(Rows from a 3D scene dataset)
# # # # #

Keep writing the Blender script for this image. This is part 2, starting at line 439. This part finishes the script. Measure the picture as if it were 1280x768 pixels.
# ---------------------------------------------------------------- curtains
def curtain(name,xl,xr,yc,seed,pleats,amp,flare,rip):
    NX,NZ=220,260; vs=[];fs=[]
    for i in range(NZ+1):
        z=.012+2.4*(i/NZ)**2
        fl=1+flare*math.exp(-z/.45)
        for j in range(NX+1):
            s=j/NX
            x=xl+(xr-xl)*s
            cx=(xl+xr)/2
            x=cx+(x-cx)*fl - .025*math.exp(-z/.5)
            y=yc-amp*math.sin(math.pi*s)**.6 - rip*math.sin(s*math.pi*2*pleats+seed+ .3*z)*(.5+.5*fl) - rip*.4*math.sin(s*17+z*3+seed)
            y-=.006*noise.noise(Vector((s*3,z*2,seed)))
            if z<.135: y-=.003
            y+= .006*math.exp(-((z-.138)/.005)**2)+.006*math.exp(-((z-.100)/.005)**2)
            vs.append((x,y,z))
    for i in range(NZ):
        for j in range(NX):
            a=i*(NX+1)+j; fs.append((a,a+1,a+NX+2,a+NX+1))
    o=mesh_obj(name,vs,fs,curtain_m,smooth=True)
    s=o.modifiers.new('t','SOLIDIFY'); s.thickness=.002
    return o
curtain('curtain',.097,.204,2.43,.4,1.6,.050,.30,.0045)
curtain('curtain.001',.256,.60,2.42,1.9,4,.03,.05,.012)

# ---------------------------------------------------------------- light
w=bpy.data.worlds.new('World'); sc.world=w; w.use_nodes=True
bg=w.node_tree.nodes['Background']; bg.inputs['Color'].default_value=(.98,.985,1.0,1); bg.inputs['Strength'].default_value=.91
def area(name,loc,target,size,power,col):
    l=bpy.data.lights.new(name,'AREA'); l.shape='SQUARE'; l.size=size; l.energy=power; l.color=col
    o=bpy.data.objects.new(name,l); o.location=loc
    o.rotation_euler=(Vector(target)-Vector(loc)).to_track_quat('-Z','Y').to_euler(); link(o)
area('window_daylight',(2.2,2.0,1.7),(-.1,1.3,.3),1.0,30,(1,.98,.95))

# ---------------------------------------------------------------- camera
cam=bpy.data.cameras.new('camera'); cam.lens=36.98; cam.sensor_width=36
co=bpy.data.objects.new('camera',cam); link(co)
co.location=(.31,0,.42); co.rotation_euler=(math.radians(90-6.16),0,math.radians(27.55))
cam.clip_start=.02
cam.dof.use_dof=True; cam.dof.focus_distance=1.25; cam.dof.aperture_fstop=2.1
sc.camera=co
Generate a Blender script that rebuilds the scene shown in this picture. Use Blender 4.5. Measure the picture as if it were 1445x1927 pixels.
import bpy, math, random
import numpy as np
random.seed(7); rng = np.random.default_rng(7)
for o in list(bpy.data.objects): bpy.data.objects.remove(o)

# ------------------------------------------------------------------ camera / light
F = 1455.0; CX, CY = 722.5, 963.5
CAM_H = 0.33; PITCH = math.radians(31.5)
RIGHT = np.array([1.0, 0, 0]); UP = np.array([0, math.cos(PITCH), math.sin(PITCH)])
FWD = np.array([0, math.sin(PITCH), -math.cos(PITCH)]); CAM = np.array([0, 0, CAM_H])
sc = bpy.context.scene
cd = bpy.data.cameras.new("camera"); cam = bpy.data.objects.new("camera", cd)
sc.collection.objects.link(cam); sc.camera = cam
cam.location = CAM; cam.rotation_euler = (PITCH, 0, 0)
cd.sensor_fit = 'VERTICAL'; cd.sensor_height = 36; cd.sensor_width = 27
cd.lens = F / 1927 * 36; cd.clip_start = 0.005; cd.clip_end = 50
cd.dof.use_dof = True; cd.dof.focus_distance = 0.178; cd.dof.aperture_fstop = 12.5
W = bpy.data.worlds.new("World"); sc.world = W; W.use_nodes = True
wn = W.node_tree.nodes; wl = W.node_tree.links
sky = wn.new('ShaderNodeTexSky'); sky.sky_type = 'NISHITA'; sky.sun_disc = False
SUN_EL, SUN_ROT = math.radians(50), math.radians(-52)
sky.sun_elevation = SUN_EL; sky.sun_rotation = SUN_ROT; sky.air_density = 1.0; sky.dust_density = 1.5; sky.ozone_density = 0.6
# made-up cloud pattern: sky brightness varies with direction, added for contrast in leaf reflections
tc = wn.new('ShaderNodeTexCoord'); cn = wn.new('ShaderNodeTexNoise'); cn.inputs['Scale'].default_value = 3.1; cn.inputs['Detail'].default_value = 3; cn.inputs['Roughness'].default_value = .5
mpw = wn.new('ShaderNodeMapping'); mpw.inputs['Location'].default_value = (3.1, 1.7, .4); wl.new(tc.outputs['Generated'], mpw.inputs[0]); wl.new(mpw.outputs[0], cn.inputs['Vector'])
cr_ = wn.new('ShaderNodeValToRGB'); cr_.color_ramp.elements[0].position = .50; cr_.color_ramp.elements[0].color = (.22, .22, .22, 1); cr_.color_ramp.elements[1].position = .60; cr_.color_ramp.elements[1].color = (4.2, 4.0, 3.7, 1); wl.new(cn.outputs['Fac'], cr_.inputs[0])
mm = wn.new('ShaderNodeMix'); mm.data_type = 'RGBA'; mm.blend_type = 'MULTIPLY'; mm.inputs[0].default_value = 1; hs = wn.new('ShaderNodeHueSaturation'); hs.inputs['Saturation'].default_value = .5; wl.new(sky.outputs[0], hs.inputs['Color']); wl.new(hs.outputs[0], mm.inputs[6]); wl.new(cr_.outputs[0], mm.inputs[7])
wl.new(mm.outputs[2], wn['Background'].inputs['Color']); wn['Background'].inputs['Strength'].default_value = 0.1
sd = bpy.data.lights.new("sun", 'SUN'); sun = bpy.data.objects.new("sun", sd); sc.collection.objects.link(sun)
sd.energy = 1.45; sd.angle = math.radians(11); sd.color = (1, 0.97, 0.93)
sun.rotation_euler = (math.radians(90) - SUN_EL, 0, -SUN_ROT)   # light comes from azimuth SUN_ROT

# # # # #

From the line that contains "Generate a Blender" through the line that contains "for o in list(bpy.data.objects): bpy.data.objects.remove(o)", reproduce every line exactly, both end lines included.

TASK OUTPUT>
Generate a Blender script that rebuilds the scene shown in this picture. Use Blender 4.5. Measure the picture as if it were 1445x1927 pixels.
import bpy, math, random
import numpy as np
random.seed(7); rng = np.random.default_rng(7)
for o in list(bpy.data.objects): bpy.data.objects.remove(o)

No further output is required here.